SAME BED DIFFERENT DREAMS, by Ed Park
Just after I’d registered for my first semester of college courses, I was meandering among a concourse of clubs and teams, fending off their grinning ambassadors, when a newspaper headline caught my eye: “U.S. Says Soviet Downed Korean Airliner; 269 Lost.” By today’s standards the KAL 007 tragedy seems like a distant relic of Ronald Reagan’s “evil empire” rhetoric, but at the time it was a Cold War grenade: Jet fighters scrambled, sabers rattled, tinfoil-hat theories spiked.

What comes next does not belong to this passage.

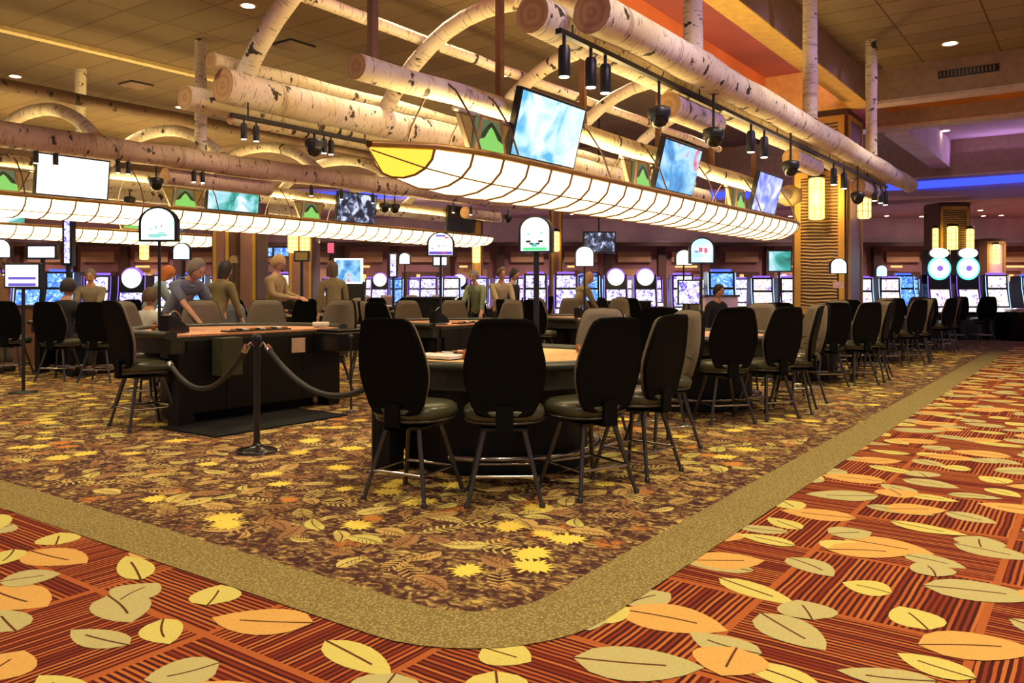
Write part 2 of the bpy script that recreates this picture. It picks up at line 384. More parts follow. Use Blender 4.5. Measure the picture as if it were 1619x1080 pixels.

Late in his lush, labyrinthine “Same Bed Different Dreams,” Ed Park recreates that moment, twisting the doomed flight’s number into a James Bond motif that resonates throughout the novel. Double agents, sinister corporations, slasher films, U.F.O.s: If Park’s suitcase is stuffed, well, it’s an inspired choice for an odyssey that unpacks, in Pynchonesque fashion, Korean history and American paranoia.
Soon Sheen is an erstwhile Korean American writer turned lackey for GLOAT, a technology conglomerate. “I wasn’t clear on what the letters in GLOAT signified,” he tells us. “Possibly nothing. Or else many things: the phrase in question ever changing, apt for a company based on change. (‘Good luck on all that,’ we’d say to each other, at least once a week.)” Soon’s duties include inventing acronyms for marketing algorithms, from NCD (“Nicely Compensated Drudge”) to AWAM (“And what about me?”) to GUMS (“Great Unfinishable Masterpiece Syndrome”). Park revels in puns and “wanton wordplay.”
In 2016 Soon joins a rowdy publishing dinner at a Manhattan restaurant, where, under the influence of alcohol, he accidentally swipes “Same Bed, Different Dreams,” a translated manuscript by the Korean literary “enfant terrible” Echo (a pen name). “Same Bed, Different Dreams” maps the arc of the mysterious Korean Provisional Government (or K.P.G.), an actual network founded in 1919 and then scattered abroad, fading out post-World War II. (Park’s novel and Echo’s nonfiction novel share a title, based on a Korean proverb and helpfully demarcated by Echo’s comma, the punctuation a possible allusion to the 38th parallel.)
Back home in the suburb of Dogskill, a hung-over Soon realizes his mistake after his dog has ripped apart the manuscript, burying installments until digging them up for his master, bones from the past. Soon pores over the tattered pages, or “dreams”: K.P.G. has somehow thrived amid darkened offices and abandoned apartments, striving for reunification of North and South.